Les critiques reprises lors de ces dernières lignes ont un fond de vérité indéniable quant au constat de la situation. Toutefois la solution proposée pour y remédier apparait d’autant plus « malhonnête ». En quoi la création d’une agence de la notation strictement européenne résoudrait le problème ? Même réponse qu’avant … en rien.
Certes, les problèmes liés (et ils sont nombreux) au fait qu’une entreprise privée note de Etats seraient résolus. Les décisions de notation feraient figure de décision européenne. Plus de conflit d’intérêt ici … en êtes vous sûrs messieurs les gouvernants et régulateurs européens ? Nous non …
Prenons l’exemple de ce qui se rapproche le plus d’une agence de notation régionale telle que la prônent nombre de dirigeants européens : Dagong, agence chinoise de notation. Nous vous l’accordons. On a affaire ici à une entreprise privée. Toutefois elle est largement sous le contrôle du régime en place. Qu’est ce qu’il en résulte ? Des décisions de notation très vives et agressives envers les pays étrangers tels que les USA. En effet Dagong a été la première agence de rating à dégrader officiellement les Etats-Unis.

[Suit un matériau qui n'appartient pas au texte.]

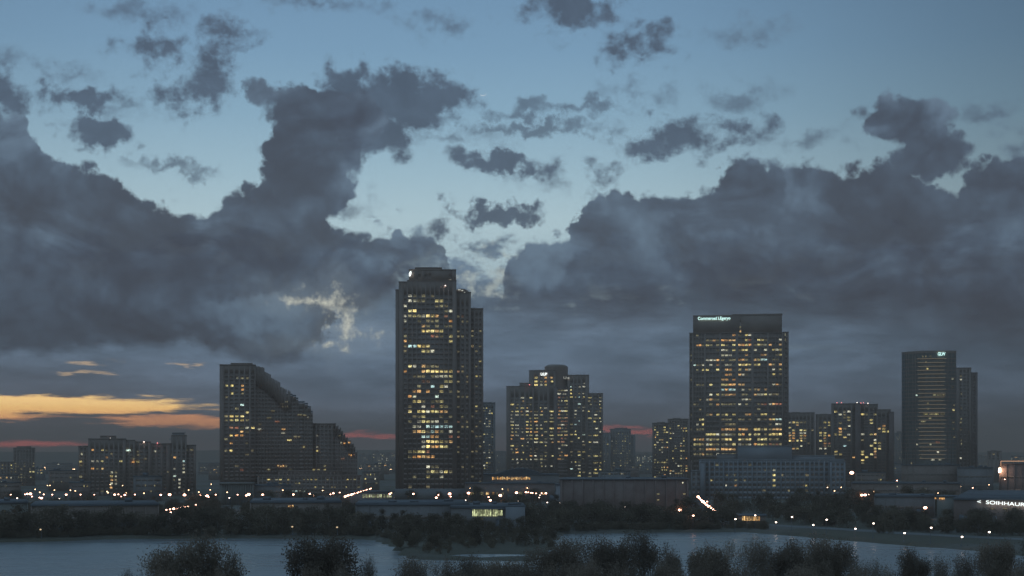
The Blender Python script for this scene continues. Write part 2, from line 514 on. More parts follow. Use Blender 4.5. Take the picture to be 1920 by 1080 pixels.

En revanche pour tout ce qui concerne les notations dans la zone asiatique et notamment en Chine, une certaine clémence bien consentie règne.
Et oui vous l’aurez compris. Même si une agence européenne de notation ne serait certainement pas aussi contrôlée par les dirigeants européens que Dagong l’est par les dirigeants chinois, il y a fort à parier qu’elle aurait une vision bien plus douce vis-à-vis des notations des Etats de la zone euro. Une agence de notation européenne n’aurait certainement pas aussi vivement réagi concernant la situation grecque. Elle aurait probablement pris un peu plus de temps pour étudier le dossier et de ce fait laisser beaucoup plus de temps au gouvernant grec pour tenter de trouver une échappatoire. Toutefois on ne peut pas nier que la situation se serait empirée en Grèce comme nous l’avons connu. Au final le mal aurait été décelé bien plus tardivement. Les marches auraient réagi encore plus violemment car l’agence européenne de notation aurait fatalement dégradé la Grèce car la vérité même étouffée revient toujours au galop.
Nous avons parlé de malhonnêteté au début car il en va de la sorte. En effet comment peut-on dire que le système de la notation mondiale des Etats ne fonctionne pas car elle reposerait uniquement sur des acteurs privés et donc liés au principe de l’intérêt individuel ? Alors que la solution proposée par nos chers gouvernants de la zone euro tient du même principe. A savoir une sorte de nationalisme européen de la notation. Ne nous cachons pas derrière de faux-semblants. La création d’une agence européenne de la notation a été pensée dans le but de protéger les pays de la zone euro en proie à des difficultés économiques.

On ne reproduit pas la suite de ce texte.